Of the four styles of investing I covered over the last few days, the Mosaic style is the last and my favorite.  While the Mosaic investor tilts toward passive investing, there is still room for selecting a few individual stocks to complete the foundation of a portfolio.  Mosaic is an investing term I coined so it is not something one will read about in the popular investing literature.  It is really a combination of active and passive investing with a significant bent toward the passive and index investing styles.

Characteristics of a Mosaic investor are the following:

1. Follows the principles of asset allocation.

2. Diversifies over the entire world market as much as possible.

3. Trades infrequently.

4. Primarily uses index funds and index ETFs to build the portfolio.

5. On occasion will select a few individual stocks to supplement the index vehicles.

6. Will at times employ Tactical Asset Allocation.

7. Will follow technical indicators but infrequently acts on the information.

8. Follows rebalancing principles.

9. Pays close attention to portfolio risk.
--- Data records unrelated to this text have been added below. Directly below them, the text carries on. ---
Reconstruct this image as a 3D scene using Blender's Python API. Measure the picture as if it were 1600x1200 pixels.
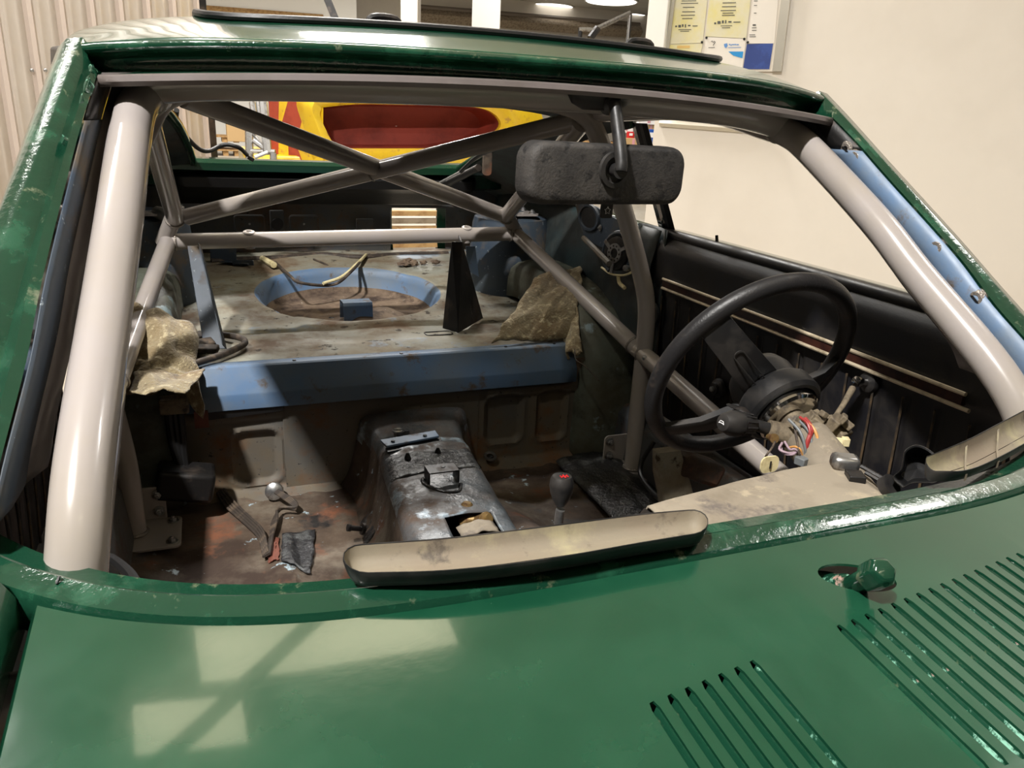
import bpy, bmesh, math, random
from mathutils import Vector, Matrix, noise

random.seed(7)
for o in list(bpy.data.objects):
    bpy.data.objects.remove(o)
scene = bpy.context.scene
COL = scene.collection
PI = math.pi

# ------------------------------------------------------------------ camera
CAM = Vector((-0.406, 0.0, 1.16))
FPX = 1200.0
RM = ((0.93263411, -0.07668112, 0.35258138),
      (-0.35781601, -0.3224498, 0.87635257),
      (0.0464901, -0.94347556, -0.32816541))      # rows: world axes in camera axes (right, down, forward)
cam_data = bpy.data.cameras.new('camera')
cam = bpy.data.objects.new('camera', cam_data)
COL.objects.link(cam)
m = Matrix(((RM[0][0], -RM[0][1], -RM[0][2], CAM.x),
            (RM[1][0], -RM[1][1], -RM[1][2], CAM.y),
            (RM[2][0], -RM[2][1], -RM[2][2], CAM.z),
            (0, 0, 0, 1)))
cam.matrix_world = m
cam_data.sensor_width = 36.0
cam_data.lens = 36.0 * FPX / 1600.0
cam_data.clip_start = 0.02
cam_data.clip_end = 200
scene.camera = cam


def ray(x, y):
    v = (x - 800.0, y - 600.0, FPX)
    return Vector([sum(RM[i][j] * v[j] for j in range(3)) for i in range(3)])


def atX(x, y, X):
    r = ray(x, y); return CAM + r * ((X - CAM.x) / r.x)


def atY(x, y, Y):
    r = ray(x, y); return CAM + r * ((Y - CAM.y) / r.y)


def atZ(x, y, Z):
    r = ray(x, y); return CAM + r * ((Z - CAM.z) / r.z)


def atD(x, y, d):
    return CAM + ray(x, y) * (d / FPX)


# ------------------------------------------------------------------ world, exposure
world = bpy.data.worlds.new('world')
scene.world = world
world.use_nodes = True
bg = world.node_tree.nodes['Background']
bg.inputs[0].default_value = (1.0, 0.93, 0.84, 1)
bg.inputs[1].default_value = 0.02
scene.view_settings.view_transform = 'Standard'
scene.view_settings.look = 'None'
scene.view_settings.exposure = -0.42
scene.view_settings.gamma = 1.0
scene.view_settings.use_curve_mapping = False

CEIL = 4.9


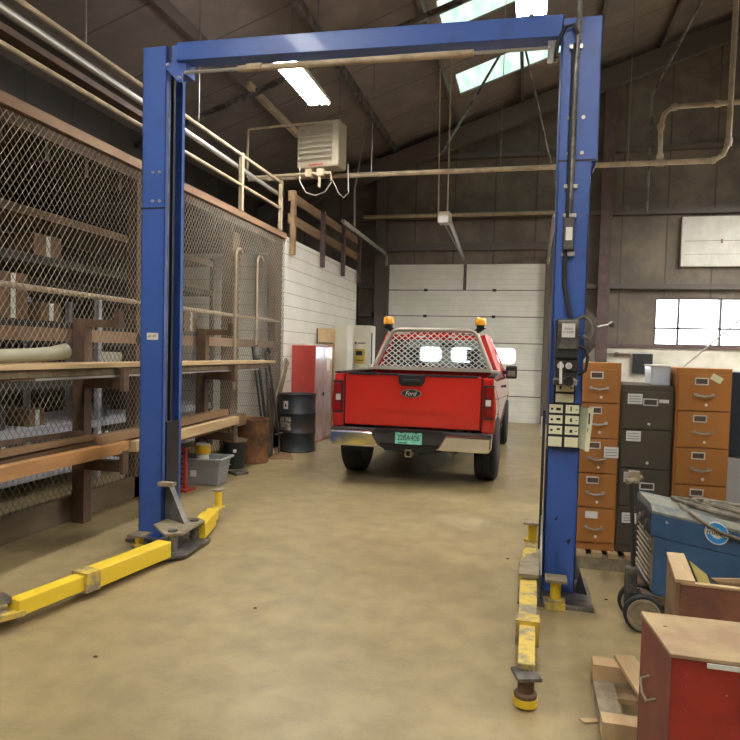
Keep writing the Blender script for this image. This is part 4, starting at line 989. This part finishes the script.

10. Believes the market is efficient.


Readers of this blog know I am partial to the Mosaic style of investing.  Until I find something better, I will stick with this investing plan as it seems to be working quite well. While Mosaic investors do follow a fundamental plan of action, they are not stuck in a rut. This is one of the problems I have with the index style of investing. The passive investor comes closest to the Mosaic style of investing, although the passive investor is not inclined to branch off and pick up individual stocks.

There are successful investors to be found in all four camps. My experience led me to this particular approach.